SENIOR ADMINISTRATION OFFICIAL: Sure, one of those I guess I could talk about is how climate change-driven migrations will likely cause migrants to desire to emigrate to the nearest stable democracies that adhere to international filing conventions and have strong economies. So, many of these countries are U.S. Allies or partners that have experienced waves of migration.
Many of these countries adjoin destination countries that have experienced domestic instability as migrant populations have increased along destination country borders — here are examples of Greece and Turkey or UK, France, Spain, Morocco, Italy, Libya. And that climate change-related migration could cause greater instability among U.S. Allies and partners, and therefore could cause a relative strengthening in adverse — in adversarial conditions.

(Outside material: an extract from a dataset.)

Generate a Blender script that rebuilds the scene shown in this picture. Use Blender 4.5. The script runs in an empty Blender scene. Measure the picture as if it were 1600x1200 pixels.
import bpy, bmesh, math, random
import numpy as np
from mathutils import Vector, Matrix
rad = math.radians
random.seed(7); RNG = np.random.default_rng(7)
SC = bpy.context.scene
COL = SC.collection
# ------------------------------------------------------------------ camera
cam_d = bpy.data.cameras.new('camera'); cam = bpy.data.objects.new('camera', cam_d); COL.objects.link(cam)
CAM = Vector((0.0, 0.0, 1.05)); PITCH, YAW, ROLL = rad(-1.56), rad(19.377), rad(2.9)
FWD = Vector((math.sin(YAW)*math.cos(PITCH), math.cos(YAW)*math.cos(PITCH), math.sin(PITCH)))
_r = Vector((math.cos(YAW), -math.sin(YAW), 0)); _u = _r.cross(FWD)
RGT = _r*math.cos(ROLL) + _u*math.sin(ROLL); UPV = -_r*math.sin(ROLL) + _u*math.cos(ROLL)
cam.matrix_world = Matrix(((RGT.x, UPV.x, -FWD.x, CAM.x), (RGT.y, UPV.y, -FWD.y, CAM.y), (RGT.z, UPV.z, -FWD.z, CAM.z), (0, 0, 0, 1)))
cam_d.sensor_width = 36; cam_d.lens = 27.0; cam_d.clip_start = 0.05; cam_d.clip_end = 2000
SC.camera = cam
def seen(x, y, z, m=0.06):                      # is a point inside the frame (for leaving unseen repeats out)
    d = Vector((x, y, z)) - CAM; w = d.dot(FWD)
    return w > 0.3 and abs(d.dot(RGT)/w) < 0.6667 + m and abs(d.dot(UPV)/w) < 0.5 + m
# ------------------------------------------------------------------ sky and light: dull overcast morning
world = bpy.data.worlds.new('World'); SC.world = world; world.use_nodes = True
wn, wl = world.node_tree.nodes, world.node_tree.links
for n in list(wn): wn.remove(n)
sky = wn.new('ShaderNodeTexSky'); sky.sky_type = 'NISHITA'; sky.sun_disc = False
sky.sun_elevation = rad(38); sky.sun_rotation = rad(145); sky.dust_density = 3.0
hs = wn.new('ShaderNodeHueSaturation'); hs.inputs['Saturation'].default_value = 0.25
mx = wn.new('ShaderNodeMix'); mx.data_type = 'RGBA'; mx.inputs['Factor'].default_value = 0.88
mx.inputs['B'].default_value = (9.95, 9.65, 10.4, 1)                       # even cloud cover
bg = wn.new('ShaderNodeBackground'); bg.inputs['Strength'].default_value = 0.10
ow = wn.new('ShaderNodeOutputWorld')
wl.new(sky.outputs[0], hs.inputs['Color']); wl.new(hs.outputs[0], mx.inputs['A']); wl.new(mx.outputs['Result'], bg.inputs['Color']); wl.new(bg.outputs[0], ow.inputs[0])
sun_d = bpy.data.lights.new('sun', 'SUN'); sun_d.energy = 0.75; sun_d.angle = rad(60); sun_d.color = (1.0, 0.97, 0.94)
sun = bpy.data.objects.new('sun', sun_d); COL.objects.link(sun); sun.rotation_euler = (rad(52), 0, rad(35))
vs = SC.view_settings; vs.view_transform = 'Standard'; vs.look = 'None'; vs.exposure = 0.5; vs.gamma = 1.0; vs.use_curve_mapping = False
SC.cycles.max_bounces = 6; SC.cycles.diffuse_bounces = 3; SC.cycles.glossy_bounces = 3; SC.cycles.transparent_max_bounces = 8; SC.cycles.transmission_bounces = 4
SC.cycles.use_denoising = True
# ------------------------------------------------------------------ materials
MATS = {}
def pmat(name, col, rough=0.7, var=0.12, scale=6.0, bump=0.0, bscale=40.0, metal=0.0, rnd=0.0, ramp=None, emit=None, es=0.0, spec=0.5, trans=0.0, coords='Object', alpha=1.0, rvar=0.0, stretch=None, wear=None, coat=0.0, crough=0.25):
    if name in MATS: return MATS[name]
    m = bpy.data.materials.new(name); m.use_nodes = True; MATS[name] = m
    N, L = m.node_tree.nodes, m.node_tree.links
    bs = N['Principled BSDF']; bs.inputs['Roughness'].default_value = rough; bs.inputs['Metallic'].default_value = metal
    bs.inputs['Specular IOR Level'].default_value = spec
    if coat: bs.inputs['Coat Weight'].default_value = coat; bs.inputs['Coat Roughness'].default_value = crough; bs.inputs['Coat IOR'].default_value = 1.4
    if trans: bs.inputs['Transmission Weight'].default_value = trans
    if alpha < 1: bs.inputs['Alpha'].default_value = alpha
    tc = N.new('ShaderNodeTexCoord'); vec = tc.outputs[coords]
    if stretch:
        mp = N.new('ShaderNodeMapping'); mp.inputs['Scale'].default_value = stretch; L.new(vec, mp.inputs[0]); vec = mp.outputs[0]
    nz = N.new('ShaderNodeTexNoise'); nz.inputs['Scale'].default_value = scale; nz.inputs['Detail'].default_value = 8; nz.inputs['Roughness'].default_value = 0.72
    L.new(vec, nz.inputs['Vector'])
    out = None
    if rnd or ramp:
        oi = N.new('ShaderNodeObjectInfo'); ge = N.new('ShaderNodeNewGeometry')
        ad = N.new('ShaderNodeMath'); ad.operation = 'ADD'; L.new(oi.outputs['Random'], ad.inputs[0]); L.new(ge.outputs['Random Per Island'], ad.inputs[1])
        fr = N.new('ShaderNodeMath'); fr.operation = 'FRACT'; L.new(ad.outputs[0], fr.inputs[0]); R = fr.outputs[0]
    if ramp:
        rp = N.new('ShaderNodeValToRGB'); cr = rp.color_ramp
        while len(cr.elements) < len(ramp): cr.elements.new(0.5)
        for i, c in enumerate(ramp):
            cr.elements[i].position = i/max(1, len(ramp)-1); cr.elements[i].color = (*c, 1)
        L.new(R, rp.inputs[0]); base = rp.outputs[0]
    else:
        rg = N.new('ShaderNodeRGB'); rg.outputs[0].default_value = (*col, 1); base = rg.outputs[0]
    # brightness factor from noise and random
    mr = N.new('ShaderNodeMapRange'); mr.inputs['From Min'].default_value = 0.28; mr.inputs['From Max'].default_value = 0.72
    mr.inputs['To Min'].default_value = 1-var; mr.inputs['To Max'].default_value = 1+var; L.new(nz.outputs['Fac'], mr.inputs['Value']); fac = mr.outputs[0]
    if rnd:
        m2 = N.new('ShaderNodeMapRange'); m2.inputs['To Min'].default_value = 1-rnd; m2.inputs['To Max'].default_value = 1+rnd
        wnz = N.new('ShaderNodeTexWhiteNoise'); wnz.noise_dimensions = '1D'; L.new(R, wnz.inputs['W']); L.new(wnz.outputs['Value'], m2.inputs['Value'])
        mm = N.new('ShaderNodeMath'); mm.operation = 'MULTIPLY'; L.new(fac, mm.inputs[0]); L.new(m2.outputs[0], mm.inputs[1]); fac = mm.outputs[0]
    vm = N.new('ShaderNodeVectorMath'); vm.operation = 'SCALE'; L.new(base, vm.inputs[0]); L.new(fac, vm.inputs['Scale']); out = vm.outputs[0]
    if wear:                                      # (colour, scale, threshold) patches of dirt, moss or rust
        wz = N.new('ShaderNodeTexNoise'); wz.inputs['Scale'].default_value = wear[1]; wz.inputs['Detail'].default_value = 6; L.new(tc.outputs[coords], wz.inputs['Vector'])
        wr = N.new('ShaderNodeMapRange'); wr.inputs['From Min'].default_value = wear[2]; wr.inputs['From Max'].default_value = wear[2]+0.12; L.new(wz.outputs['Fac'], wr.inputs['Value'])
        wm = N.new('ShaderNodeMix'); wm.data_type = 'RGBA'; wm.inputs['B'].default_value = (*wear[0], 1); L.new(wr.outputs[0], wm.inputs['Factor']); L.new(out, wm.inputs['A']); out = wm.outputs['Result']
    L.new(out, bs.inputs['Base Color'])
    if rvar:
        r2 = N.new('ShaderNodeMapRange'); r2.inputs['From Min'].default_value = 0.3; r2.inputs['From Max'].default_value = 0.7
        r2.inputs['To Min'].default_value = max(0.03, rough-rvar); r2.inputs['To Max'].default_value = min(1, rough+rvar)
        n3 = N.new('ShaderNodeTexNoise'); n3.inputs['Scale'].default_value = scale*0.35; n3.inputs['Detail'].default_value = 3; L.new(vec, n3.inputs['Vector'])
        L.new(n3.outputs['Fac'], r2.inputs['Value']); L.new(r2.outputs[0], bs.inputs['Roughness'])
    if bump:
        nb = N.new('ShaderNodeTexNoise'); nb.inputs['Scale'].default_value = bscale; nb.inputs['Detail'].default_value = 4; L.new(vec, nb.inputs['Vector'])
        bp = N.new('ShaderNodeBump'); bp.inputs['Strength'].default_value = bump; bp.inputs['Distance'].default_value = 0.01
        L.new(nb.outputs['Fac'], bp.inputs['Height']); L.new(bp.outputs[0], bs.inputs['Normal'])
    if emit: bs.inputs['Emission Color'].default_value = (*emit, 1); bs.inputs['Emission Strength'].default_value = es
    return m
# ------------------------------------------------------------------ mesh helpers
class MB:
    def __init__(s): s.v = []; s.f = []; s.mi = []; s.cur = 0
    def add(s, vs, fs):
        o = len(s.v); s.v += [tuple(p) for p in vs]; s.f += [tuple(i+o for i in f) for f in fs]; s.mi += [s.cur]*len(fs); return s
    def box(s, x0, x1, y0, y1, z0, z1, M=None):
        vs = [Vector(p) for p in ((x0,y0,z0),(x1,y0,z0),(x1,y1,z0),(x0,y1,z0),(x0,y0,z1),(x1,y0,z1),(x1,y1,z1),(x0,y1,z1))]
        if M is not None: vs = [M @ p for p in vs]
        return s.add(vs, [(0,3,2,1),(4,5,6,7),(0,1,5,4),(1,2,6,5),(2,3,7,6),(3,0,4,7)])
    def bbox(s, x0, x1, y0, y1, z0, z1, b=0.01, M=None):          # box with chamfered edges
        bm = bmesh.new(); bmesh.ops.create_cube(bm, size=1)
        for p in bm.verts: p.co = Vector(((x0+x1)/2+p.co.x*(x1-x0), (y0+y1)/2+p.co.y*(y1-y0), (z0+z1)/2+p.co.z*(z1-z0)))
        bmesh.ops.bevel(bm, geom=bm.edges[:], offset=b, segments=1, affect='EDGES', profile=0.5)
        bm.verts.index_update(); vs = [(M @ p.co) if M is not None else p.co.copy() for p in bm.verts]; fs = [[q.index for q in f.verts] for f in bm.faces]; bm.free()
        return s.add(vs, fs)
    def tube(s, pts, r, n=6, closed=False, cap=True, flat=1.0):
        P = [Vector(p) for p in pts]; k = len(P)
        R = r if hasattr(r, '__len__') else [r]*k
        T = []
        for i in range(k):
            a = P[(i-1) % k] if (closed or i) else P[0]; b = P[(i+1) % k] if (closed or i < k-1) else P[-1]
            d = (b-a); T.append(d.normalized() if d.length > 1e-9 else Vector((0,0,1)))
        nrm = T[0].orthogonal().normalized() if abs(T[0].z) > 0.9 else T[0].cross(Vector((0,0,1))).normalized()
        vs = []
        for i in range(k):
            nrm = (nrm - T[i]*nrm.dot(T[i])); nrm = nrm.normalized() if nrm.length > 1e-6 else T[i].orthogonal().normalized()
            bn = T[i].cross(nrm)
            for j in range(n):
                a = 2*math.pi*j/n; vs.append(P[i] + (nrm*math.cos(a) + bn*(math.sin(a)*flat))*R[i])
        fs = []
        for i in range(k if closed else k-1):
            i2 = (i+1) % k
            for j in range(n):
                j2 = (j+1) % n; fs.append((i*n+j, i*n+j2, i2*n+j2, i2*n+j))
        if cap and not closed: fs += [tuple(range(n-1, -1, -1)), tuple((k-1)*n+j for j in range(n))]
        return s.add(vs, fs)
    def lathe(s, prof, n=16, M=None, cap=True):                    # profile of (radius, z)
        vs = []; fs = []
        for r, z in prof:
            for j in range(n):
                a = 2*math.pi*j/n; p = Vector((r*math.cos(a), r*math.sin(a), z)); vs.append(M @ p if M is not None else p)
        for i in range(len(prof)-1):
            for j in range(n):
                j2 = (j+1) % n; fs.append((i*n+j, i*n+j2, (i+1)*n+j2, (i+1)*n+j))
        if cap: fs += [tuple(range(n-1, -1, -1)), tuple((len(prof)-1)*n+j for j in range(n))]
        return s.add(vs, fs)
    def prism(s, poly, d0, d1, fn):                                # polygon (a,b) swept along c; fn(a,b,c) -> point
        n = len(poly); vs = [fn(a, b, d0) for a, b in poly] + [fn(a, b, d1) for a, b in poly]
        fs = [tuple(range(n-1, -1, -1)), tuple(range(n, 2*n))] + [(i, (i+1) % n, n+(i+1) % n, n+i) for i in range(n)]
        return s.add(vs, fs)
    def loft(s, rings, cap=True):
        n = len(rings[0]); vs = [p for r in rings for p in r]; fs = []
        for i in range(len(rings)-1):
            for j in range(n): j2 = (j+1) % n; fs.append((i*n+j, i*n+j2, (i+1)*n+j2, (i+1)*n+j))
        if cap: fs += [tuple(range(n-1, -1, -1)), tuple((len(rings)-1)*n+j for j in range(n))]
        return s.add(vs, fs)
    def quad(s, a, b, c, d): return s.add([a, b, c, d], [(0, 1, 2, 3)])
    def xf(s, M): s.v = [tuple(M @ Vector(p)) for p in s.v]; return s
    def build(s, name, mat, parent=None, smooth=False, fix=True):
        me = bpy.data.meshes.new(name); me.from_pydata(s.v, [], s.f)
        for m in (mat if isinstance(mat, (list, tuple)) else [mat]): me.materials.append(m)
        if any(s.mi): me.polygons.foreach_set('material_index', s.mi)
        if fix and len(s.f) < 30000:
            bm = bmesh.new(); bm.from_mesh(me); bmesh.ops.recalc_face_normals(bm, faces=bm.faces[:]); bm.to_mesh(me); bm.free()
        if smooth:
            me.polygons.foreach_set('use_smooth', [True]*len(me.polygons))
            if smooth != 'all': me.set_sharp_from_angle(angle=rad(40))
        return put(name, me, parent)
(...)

And so, in the absence of additional actions here, we really want to see, you know, a robust strategy for engagement to address the climate-related migration.
Q Thank you.
MODERATOR: And with that, we’re going to have to conclude the call. I want to thank everyone for their flexibility. And apologies again for starting late.
Thank you to [senior administration official] for their time.
As a reminder, this call was on background, attributable to a “senior administration official.” The call contents and the materials that we’ll be sending afterwards — hopefully as soon as we can this evening — will be embargoed until tomorrow, 9:00 a.m.
And if you have any follow-up questions, please feel free to email me. I will try to get you the transcript of this call as soon as I can as well.
Thanks, everyone. And with that, have a good day.